Contingent Immunization

Hi - can anyone explain the logic behind contingent immunization (Schweser example is in book 3, page 33-35).

Seems like you calculate what you want the future value of the portfolio to be, then discount back at the immunized rate. Then, you put in more than that, and that is your ‘dollar saftey margin.’ Here is where I am unclear - do you actively manage the whole thing, then if the value of the portfolio falls to the discounted value above, you immunize? In the example, rates jump to 12% immeadietely, would you have needed to immunize as the rates were rising?

Guess I am unclear on the timing and logic behind the last step - moving from active mgmt to immunized.


I hope I get this right :slight_smile:

For the Liability - you know the horizon date (when it would be due) and what the amount will be… -> this is based on the Target rate. --> Terminal Value.

When you start - if the value that your Assets will grow to at the horizon > Value on your liabilities required at the horizon - you have some spare room (Cushion) which can be “Actively invested” and earn more returns.

If the rates happen to change immediately … recalculate what the “assets would have become”.

Calculate what the Liabilities would be when the rate jumped up. -> Terminal Value discounted back at the new rate.

If still the Assets > Liabilities … you still have room - so you can continue with your Active Strategy.

But if Assets < Liabilities - you can no longer proceed with Active mode - and need to “immunize” which means move to Passive strategy.

For all this however to work - a. your Portfolio Asset Duration should match the Liability Duration. [It should not matter which definition of Duration is used … to the point of inflaming this forum … I am writing this … because next someone will ask “what is the definition of the duration …” (been there, done that).].

In real world, it’s a very rare event that a rate jumps more than 1% immediately…The rate change will take time. Let’s say the rate rises gradually and the dollar saftey margin shrinks accordingly. The manager usually has enough time to respond(switch to immunization mode) if the dollar saftey margin approaches to zero.

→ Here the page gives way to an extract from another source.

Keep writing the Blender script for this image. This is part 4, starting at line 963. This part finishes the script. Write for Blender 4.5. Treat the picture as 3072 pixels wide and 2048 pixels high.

In a worst case scenario, the rate jumps so high and so quickly that the dollar saftey margin is deep into negative. Switching to immunization still applies.

Thanks guys. The Schweser example of rates moving immediately by a large margin threw me off.

Seems like the general concept is to continually monitor how much cash is needed to immunize the liability, then look at the market value of your portfolio (which could have a different duration from your liability), and when dollar safety margin declines, switch to an immunized portfolio.